O meu avô ensinou-me a jogar xadrez. Passávamos tardes inteiras a jogar. Pacientemente. Saboreando o tempo, o luxo do tempo, ter o tempo diante um do outro. As jogadas, metódicas, eram pensadas mil vezes e de vez em quando discutidas com o adversário tal como no fim de cada jogo. E sendo a minha mãe professora de matemática, não será por acaso este gosto pela geometria, pela estratégia, a precisão e planificação, tudo características por demais úteis ao longo de uma vida. 

Se hoje sou quem sou, paciente, metódico, organizado, devo-o ao xadrez, mas antes do xadrez ao meu avô. Porque o xadrez também é um jogo de cavalheiros e o meu avô era, sem sombra de dúvida, um desses cavalheiros sem interesse algum em perder ou ganhar, apenas jogar pelo prazer de jogar, pelo prazer da companhia na bonomia das tardes de fim-de-semana, nas férias ou no Verão.

Mas tendo eu um mau perder de proporções míticas desde tenra idade, o meu avô crescia de cada vez que me ganhava, anunciando para a família toda a sua vitória enquanto esta criança, que ainda sou, batia com a porta do quarto e se trancava lá dentro a morder os lençóis. Eu nunca seria o mesmo cavalheiro, antes um guerreiro na arena preta e branca a defender a vida de espada em punho.

E se, por um lado, ganhei um torneio de xadrez na escola, por outro a velocidade das partidas não é senão o retirar da componente humana tão essencial ao xadrez, transformando-nos em máquinas de jogar onde a única motivação é ganhar, ser melhor que o adversário. 

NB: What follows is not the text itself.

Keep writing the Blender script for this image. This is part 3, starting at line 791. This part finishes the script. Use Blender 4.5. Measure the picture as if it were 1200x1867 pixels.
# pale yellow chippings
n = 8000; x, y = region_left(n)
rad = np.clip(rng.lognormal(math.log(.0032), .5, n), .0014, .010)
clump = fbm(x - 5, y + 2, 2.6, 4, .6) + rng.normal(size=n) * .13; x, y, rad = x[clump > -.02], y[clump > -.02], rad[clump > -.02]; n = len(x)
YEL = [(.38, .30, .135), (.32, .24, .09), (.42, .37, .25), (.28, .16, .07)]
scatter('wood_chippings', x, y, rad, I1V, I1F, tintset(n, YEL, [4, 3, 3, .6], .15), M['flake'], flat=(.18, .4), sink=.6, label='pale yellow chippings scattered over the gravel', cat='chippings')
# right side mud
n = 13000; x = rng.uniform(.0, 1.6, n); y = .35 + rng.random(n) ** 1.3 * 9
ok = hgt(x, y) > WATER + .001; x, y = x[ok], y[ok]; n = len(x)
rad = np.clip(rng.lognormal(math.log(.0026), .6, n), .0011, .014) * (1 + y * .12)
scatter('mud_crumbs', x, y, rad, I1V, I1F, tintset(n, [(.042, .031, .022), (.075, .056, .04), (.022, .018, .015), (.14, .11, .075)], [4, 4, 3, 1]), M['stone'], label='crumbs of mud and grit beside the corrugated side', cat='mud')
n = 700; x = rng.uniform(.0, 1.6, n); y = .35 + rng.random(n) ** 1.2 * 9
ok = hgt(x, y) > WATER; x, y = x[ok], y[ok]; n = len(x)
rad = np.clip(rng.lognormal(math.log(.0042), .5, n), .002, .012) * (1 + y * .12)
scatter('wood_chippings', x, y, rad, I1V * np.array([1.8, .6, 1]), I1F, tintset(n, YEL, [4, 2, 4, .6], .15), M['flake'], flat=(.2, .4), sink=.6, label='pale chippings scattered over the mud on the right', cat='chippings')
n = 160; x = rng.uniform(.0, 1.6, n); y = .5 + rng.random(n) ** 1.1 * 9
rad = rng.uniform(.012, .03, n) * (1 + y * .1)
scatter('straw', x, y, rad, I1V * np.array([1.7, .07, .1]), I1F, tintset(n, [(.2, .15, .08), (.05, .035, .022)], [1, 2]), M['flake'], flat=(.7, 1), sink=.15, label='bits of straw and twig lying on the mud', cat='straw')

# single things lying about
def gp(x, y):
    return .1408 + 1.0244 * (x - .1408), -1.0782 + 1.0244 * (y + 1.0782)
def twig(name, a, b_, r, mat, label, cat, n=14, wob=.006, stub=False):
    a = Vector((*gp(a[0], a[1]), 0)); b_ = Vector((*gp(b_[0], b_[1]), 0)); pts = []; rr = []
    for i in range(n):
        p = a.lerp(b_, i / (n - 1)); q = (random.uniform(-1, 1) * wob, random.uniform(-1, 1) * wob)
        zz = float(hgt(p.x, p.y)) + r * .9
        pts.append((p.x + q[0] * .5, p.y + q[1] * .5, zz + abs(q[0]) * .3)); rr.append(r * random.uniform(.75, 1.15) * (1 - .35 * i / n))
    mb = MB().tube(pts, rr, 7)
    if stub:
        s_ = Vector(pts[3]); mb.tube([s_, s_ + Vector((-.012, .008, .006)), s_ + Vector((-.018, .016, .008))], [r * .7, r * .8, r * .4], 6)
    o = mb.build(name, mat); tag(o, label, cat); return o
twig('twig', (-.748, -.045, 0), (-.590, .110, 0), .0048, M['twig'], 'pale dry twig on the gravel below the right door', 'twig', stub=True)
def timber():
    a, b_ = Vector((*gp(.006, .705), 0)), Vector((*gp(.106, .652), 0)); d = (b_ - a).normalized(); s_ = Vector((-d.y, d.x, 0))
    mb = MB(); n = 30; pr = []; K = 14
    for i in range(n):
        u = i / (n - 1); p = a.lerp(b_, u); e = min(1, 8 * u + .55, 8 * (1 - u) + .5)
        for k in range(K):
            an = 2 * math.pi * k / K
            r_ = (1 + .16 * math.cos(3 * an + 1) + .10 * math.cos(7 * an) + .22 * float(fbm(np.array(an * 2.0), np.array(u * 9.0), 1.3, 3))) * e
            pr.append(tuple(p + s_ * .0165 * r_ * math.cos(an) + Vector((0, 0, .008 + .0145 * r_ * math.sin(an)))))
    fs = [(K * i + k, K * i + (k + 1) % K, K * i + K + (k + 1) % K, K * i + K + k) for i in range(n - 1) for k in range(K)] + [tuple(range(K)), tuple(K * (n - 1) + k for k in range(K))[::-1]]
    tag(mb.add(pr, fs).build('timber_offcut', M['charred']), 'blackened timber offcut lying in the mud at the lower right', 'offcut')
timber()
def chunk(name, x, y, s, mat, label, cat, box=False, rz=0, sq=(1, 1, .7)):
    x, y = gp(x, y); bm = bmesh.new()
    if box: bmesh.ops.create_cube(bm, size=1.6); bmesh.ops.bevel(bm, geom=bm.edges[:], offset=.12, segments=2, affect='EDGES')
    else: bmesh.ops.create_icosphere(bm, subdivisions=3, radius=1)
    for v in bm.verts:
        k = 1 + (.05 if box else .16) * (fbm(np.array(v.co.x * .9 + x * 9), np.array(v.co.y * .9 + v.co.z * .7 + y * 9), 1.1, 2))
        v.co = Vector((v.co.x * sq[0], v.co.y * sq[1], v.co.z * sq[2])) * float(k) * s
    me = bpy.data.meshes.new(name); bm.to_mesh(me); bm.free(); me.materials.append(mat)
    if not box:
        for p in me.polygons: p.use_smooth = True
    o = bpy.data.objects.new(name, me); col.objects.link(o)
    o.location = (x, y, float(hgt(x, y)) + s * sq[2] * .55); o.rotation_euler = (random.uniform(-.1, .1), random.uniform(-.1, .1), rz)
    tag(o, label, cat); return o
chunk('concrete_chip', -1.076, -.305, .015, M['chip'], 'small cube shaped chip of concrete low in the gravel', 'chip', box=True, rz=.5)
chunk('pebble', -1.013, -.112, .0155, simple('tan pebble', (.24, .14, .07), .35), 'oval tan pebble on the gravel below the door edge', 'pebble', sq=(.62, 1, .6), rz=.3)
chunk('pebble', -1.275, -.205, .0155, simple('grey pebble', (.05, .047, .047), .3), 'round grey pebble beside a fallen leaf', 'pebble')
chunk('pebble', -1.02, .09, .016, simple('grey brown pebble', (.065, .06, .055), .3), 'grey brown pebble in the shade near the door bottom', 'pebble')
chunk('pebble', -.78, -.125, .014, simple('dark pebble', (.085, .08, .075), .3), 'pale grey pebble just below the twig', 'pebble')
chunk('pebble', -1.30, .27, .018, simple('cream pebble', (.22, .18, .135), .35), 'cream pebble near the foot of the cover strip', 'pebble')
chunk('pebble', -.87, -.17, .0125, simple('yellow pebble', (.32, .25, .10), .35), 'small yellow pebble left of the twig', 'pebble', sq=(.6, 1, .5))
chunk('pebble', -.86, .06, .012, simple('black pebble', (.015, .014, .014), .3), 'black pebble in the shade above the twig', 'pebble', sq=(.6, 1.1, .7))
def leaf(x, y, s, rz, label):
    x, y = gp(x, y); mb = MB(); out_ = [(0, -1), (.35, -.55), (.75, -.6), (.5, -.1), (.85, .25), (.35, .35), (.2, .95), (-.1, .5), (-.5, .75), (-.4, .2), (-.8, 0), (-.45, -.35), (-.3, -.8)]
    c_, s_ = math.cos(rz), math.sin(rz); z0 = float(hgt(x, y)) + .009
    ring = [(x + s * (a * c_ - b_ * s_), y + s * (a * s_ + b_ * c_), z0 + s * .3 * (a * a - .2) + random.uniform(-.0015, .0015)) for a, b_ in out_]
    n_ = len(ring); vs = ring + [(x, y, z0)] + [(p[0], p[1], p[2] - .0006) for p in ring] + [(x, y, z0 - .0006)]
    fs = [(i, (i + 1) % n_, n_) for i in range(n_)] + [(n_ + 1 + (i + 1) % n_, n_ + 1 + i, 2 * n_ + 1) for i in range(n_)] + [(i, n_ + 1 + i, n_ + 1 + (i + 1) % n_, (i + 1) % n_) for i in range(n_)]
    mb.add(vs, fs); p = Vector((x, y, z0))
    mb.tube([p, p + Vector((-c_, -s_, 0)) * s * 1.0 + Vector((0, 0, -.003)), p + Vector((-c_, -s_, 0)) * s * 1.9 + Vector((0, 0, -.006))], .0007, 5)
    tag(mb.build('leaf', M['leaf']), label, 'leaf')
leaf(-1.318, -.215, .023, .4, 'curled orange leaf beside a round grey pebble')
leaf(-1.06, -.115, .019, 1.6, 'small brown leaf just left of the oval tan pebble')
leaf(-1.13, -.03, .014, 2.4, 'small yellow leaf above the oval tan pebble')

No mundo do xadrez retratado em O Gambito da Rainha, é inevitável assistir a esta máquina de ganhar em que Beth se transforma, descarregando nos adversários as emoções de uma vida curta mas tão cheia. Mais não posso dizer, aqui deixando o convite à visualização desta série. 

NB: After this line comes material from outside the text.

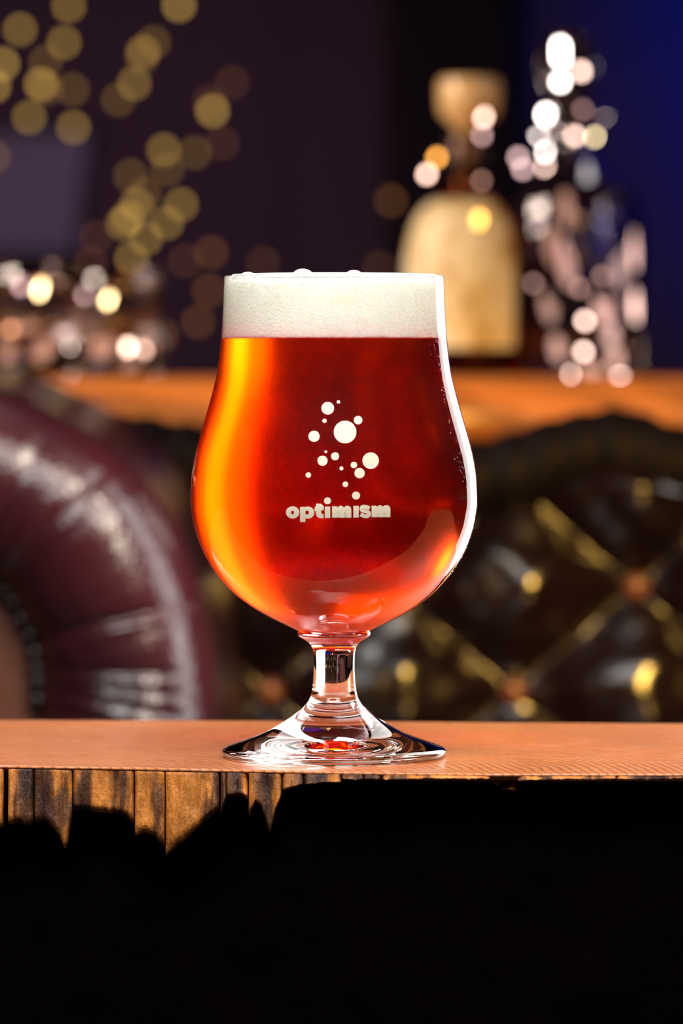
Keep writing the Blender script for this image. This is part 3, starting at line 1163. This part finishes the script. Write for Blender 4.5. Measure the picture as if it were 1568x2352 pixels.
def cuts(a, zz):
    return 1 - 0.035 * abs(math.sin(8 * a)) if zz < z(470) else 1.0


V, Fc = lathe(prof, 64, cx=ax.x, cy=ax.y, wob=cuts)
o = mesh('body', V, Fc, M_cut); adopt(o, dec)
prof = [(0, z(318)), (30 / so, z(316)), (36 / so, z(270)), (40 / so, z(255)), (30 / so, z(235)), (34 / so, z(222)), (56 / so, z(200)), (64 / so, z(160)), (60 / so, z(115)), (44 / so, z(85)), (20 / so, z(74)), (0, z(73))]
V, Fc = lathe(prof, 12, cx=ax.x - 14 / so, cy=ax.y)
o = mesh('stopper', V, Fc, M_cut, smooth=False); adopt(o, dec)
# spirit left in the decanter
prof = [(0, z(834))] + [(95 / so, z(831)), (136 / so, z(817)), (146 / so, z(760)), (150 / so, z(640)), (150 / so, z(600)), (0, z(600))]
V, Fc = lathe(prof, 48, cx=ax.x, cy=ax.y, wob=cuts)
m_sp, _, _ = glass_mat('spirit', 0.9, (0.80, 0.66, 0.60))
o = mesh('spirit', V, Fc, m_sp); adopt(o, dec)
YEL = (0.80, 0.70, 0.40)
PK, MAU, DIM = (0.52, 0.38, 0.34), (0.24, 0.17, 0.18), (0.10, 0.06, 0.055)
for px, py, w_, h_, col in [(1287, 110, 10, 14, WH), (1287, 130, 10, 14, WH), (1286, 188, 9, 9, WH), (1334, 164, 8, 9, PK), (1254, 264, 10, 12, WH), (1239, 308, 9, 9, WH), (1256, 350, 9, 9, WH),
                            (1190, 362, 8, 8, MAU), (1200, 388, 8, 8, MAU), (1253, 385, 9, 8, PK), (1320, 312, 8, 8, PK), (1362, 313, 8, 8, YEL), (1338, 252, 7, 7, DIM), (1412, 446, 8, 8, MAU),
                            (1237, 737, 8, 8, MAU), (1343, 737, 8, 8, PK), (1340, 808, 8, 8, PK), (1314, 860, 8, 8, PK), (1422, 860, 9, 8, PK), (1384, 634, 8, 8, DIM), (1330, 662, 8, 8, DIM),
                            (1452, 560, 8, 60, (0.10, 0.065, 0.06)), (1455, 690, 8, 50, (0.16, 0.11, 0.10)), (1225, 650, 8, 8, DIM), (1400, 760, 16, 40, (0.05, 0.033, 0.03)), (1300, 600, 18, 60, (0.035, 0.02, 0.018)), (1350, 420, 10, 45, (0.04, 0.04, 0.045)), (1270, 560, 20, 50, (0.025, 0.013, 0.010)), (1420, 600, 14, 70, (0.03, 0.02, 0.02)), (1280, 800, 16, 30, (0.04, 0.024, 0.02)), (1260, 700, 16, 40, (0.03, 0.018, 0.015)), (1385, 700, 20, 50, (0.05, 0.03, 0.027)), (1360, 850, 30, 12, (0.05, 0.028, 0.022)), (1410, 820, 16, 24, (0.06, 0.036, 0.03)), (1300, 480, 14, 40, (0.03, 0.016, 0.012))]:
    hw_ = pchip(sorted((y_, r_) for y_, r_ in body_px))(py) if py > 262 else 40
    ax_ = 1318
    if py < 262:
        hw_, ax_ = (66 if py < 225 else 44), 1304
    dd = DD_ - math.sqrt(max(9, hw_ ** 2 - (px - ax_) ** 2)) / so - 0.001
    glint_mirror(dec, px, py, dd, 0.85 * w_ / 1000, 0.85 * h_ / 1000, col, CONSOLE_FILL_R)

# ---- two rocks tumblers
TAN = (0.016, 0.0085, 0.0065)
PK, MAU, DIM = (0.30, 0.22, 0.21), (0.12, 0.085, 0.10), (0.055, 0.034, 0.03)
so = F / DO
z = lambda py: P(784, py, DO).z
for k, (axp, lab) in enumerate(((80, 'heavy-based whisky tumbler at the far left end of the console'), (272, 'heavy-based whisky tumbler nearer the beer glass, on the console'))):
    ax = P(axp, 700, DO)
    tum = thing('whisky_tumbler', lab, 'tumbler', (ax.x, ax.y, ZT), 'rocks tumblers on the console')
    dz = 14 * k
    outp = [(850, 98), (835, 103), (760, 104), (680, 106), (605 + dz, 108)]
    inp = [(603 + dz, 105), (680, 98), (760, 94), (782, 84), (790, 0)]
    prof = [(0, ZT + 0.001), (0.030, ZT + 0.0006)] + [(hw / so, z(py)) for py, hw in outp] + [(hw / so, z(py)) for py, hw in inp]

    def cuts2(a, zz):
        return 1 - 0.04 * abs(math.sin(7 * a)) if zz < z(720) else 1.0
    V, Fc = lathe(prof, 56, cx=ax.x, cy=ax.y, wob=cuts2)
    o = mesh('body', V, Fc, M_cut); adopt(o, tum)
    fl = [(92, 662, 6, 15, (0.42, 0.33, 0.19)), (50, 650, 6, 14, MAU), (150, 800, 11, 9, (0.40, 0.36, 0.34)), (25, 756, 7, 7, (0.10, 0.05, 0.03)), (95, 800, 26, 24, TAN), (20, 805, 16, 20, TAN), (130, 835, 20, 12, TAN), (60, 750, 24, 10, TAN)] if k == 0 else \
         [(248, 686, 6, 12, (0.42, 0.33, 0.19)), (196, 670, 6, 14, MAU), (292, 798, 10, 9, (0.28, 0.22, 0.20)), (325, 806, 10, 9, (0.20, 0.14, 0.125)), (235, 795, 26, 24, TAN), (345, 800, 10, 20, TAN), (290, 835, 26, 12, TAN)]
    for px, py, w_, h_, col in fl:
        dd = DO - math.sqrt(max(400, 105 ** 2 - (px - axp) ** 2)) / so - 0.0012
        glint_mirror(tum, px, py, dd, w_ / 1000, h_ / 1000, col)

# ------------------------------------------------------------------ string lights on the wall
DL = 7.4


def bulb_mat(name, s):
    return simple(name, (0.6, 0.4, 0.1), 0.4, emit=(1.0, 0.62, 0.13), strength=s)


BM = {'S': bulb_mat('bulb_bright', 2.9), 'M': bulb_mat('bulb_mid', 1.9), 'W': bulb_mat('bulb_dim', 0.75),
      'B': simple('bulb_amber', (0.6, 0.3, 0.1), 0.4, emit=(1.0, 0.40, 0.10), strength=0.7), 'V': simple('bulb_faint', (0.6, 0.3, 0.1), 0.4, emit=(1.0, 0.42, 0.2), strength=0.35)}
BR = 0.0068
bulb_meshes = {}


def bulb_mesh(kind):
    if kind not in bulb_meshes:
        V, Fc = lathe([(0, -BR * 1.1), (BR * 0.6, -BR * 0.85), (BR * 0.95, -BR * 0.3), (BR, 0.1 * BR), (BR * 0.8, BR * 0.65), (BR * 0.4, BR), (0, BR * 1.05)], 14)
        me = bpy.data.meshes.new('bulb'); me.from_pydata(V, [], Fc)
        me.materials.append(BM[kind])
        for p in me.polygons:
            p.use_smooth = True
        bulb_meshes[kind] = me
    return bulb_meshes[kind]


strands = [
    ('string of warm bulbs in the top left corner of the wall', [(158, -160, ''), (158, 14, 'M'), (46, 68, 'M'), (147, 98, 'M'), (105, 143, 'W'), (6, 147, 'S'), (-14, 198, 'S'), (94, 194, 'S'), (106, 204, 'W'), (167, 206, 'W'), (67, 270, 'M'), (169, 293, 'M'), (-15, 360, 'W')]),
    ('string of warm bulbs drooping from the top, right of the corner string', [(430, -160, ''), (411, 12, 'S'), (353, 98, 'W'), (329, 119, 'M'), (326, 132, 'W'), (308, 192, 'M'), (272, 229, 'W')]),
    ('string of warm bulbs ending in the dense cluster left of the glass rim', [(560, -160, ''), (533, 190, 'V'), (481, 233, 'V'), (488, 255, 'S'), (510, 330, 'V'), (447, 351, 'W'), (376, 345, 'M'), (384, 390, 'W'), (300, 404, 'W'), (333, 446, 'W'), (314, 470, 'M'), (416, 470, 'M'), (383, 512, 'M'),
     (295, 500, 'M'), (282, 514, 'M'), (335, 548, 'M'), (302, 594, 'M'), (208, 604, 'V'), (220, 545, 'V')]),
    ('short string of dull amber bulbs low beside the glass rim', [(640, 420, ''), (604, 605, 'V'), (485, 580, 'B'), (480, 668, 'B'), (455, 740, 'B'), (425, 600, 'V'), (372, 770, 'B')]),
    ('two dull amber bulbs on a cord between glass and liquor bottle', [(930, 200, ''), (898, 461, 'B'), (872, 614, 'V')]),
]
for lab, pts in strands:
    p0 = P(pts[0][0], pts[0][1], DL)
    st = thing('string_light', lab, 'lights', p0, 'string lights on the back wall')
    ctr = [P(x, y, DL) for x, y, _ in pts]
    ctr[0].z = 2.4
    st.location = ctr[0]
    cv = []
    for i, p in enumerate(ctr):
        cv.append(p + Vector((0, 0.004, BR * 1.2)))
        if i < len(ctr) - 1:
            q = (p + ctr[i + 1]) / 2
            cv.append(q + Vector((0, 0.004, -0.004)))
    V, Fc = [], []
    for i, p in enumerate(cv):
        t = (cv[min(i + 1, len(cv) - 1)] - cv[max(0, i - 1)]).normalized()
        s_ = t.cross(Vector((0, 1, 0))).normalized(); q_ = t.cross(s_)
        for k in range(6):
            a = math.pi / 3 * k
            V.append(p + s_ * math.cos(a) * 0.0014 + q_ * math.sin(a) * 0.0014)
    for i in range(len(cv) - 1):
        for k in range(6):
            k2 = (k + 1) % 6
            Fc.append((i * 6 + k, i * 6 + k2, i * 6 + 6 + k2, i * 6 + 6 + k))
    o = mesh('cord', V, Fc, M_cord); adopt(o, st)
    for (x, y, kd), p in zip(pts, ctr):
        if kd:
            o = bpy.data.objects.new('bulb', bulb_mesh(kd)); COL.objects.link(o)
            o.location = p; adopt(o, st)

Minto, deixo aqui a consciência plena de querer trocar todas as vitórias no xadrez para poder jogar uma vez mais, apenas uma vez mais, com o meu avô ao longo de uma tarde sem fim, uma daquelas tardes que só acaba quando eu ganhar, a teimosia de uma criança, mas desta vez não, desta vez eu quero perder tudo, mas mesmo tudo, só para ficar contigo. Não te vás embora.